The core allocation:
| Segment | Allocation drivers |
|---|---|
| US Government & Agency bonds | Safety ballast; increases when credit stress or rate uncertainty rises |
| Investment-Grade Corporates | Core income generator; the default position in normal markets |
| High-Yield Bonds | Opportunistic; added when yields compensate for economic stability |
| Securitized assets | Liquidity buffer; varies by market conditions |
DYNB typically holds 50–150 individual bonds or bond positions, concentrated in investment-grade credit with a smaller allocation to high-yield for yield pickup. The portfolio shifts — sometimes subtly, sometimes more visibly — as Hartford’s views on economic outlook, credit quality, and interest rates evolve.
Costs and structure
DYNB is a standard ETF, not leveraged or inverse. The expense ratio is moderate — higher than a pure index fund but lower than many actively managed bond mutual funds — because it reflects active decision-making without the overhead of constant trading. Turnover is moderate to high; the fund rebalances and adjusts positioning regularly, which creates transaction costs and, in taxable accounts, potential tax consequences.
The fund trades daily on an exchange with good liquidity, making it accessible to both institutional and individual investors. Spreads are tight relative to the underlying bond market because of the ETF’s size and trading volume.
Who owns this and why
DYNB appeals to bond investors seeking more than passive indexing but less volatility and risk than a full-on credit story. It is an alternative to buying individual bonds (which requires time and expertise) and to passive bond index funds (which ignore changing economic conditions). The active management angle attracts investors who believe a disciplined framework for adjusting duration and credit exposure, applied by experienced managers, adds value over a buy-and-hold approach.
The fund suits retirees and conservative investors as a core fixed-income holding because it provides yield and stability without the concentration risk of individual bonds. It also fits in diversified portfolios seeking a bond sleeve that can rotate between different risk postures as conditions warrant.
Real risks
Interest-rate risk: This is the biggest. When the Federal Reserve raises rates sharply or stays higher for longer than expected, bond prices fall across the board. No dynamic allocation strategy eliminates this fundamental relationship. DYNB may have positioned defensively — shortened duration, raised cash, reduced credit risk — but if the turn in rates was severe, the portfolio will still show losses.
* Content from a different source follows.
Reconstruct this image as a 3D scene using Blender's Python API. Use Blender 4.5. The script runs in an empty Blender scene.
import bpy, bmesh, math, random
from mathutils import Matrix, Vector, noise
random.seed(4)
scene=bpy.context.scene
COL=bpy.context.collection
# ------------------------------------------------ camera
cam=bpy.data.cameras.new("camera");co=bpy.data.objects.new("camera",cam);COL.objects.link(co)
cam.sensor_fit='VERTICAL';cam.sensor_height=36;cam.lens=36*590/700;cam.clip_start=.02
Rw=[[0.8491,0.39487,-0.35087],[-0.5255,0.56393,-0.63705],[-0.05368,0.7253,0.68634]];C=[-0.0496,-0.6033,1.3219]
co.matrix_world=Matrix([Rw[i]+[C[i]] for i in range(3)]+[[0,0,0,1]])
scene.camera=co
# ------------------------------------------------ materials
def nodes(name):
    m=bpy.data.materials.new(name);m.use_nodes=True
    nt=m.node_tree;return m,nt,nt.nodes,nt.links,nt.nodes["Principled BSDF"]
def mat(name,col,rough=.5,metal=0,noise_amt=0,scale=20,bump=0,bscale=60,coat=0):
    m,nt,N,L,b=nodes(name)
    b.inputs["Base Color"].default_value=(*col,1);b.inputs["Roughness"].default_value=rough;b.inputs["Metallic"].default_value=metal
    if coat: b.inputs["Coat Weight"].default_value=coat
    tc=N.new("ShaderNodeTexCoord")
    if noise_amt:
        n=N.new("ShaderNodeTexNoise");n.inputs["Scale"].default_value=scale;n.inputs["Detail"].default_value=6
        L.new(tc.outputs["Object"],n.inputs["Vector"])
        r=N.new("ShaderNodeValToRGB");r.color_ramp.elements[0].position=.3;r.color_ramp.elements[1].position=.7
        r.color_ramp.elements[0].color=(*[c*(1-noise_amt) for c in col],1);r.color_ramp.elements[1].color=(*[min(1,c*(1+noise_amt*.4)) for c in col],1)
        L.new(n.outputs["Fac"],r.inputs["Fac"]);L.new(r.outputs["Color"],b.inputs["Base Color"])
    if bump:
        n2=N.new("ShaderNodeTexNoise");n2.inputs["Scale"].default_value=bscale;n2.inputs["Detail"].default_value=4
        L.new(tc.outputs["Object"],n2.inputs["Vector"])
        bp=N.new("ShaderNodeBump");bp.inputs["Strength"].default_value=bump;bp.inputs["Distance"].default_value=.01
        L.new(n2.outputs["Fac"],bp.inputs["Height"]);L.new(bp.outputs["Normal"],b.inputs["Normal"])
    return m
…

Credit risk: Even with an investment-grade anchor, DYNB holds corporate bonds. Economic downturns trigger rating downgrades and defaults. The fund’s higher-yield positions are particularly vulnerable. When credit stress peaks, spreads widen abruptly, and bond prices plunge regardless of what Hartford predicted. The illiquidity of high-yield bonds during stress also means bid-ask spreads blow out; exits are harder and slower than the fund’s marketing suggests.
Active management risk: Hartford’s portfolio managers and strategists are skilled, but skill is not guaranteed and it is not constant. A shift in market regime — say, rates staying high for longer than anyone expected — can expose blind spots in the framework. Years of out-performance can reverse quickly if the economic call proves wrong.
Concentration: With 50–150 positions, DYNB is less diversified than a passive broad index fund (which might hold thousands of bonds). A sharp move by a single large issuer or a sector stress event carries more weight.
How to research DYNB
Start with Hartford Funds’ public fact sheet and prospectus for DYNB, which detail the current positioning (what percentage in government bonds, corporates, high-yield) and the historical allocation ranges. These reveal how much latitude Hartford takes in adjusting the mix.
Compare DYNB’s returns to a simple passive bond index (such as the Bloomberg Aggregate Bond Index) and to other active bond ETFs over multiple years. Ask: In which market environments did active management add value, and in which did it lag? Is the outperformance enough to justify the higher fee and turnover?
Check Hartford’s economic and rate outlook publications to understand the framework driving current positioning. Watch the fund’s monthly or quarterly holding lists to see what issuers and sectors Hartford is favoring. Monitor the average duration and credit quality reported in fund publications; these numbers shift as Hartford repositions, and they give you a real-time picture of how bullish or defensive the fund is positioned at any moment.
Finally, evaluate whether DYNB’s more-active approach suits your own tolerance for volatility and your time horizon. For buy-and-hold investors in truly passive mood, a static index bond fund may be simpler and cheaper. For those convinced that dynamic reallocation reduces pain in down markets, DYNB’s actively managed framework might be worth the extra costs.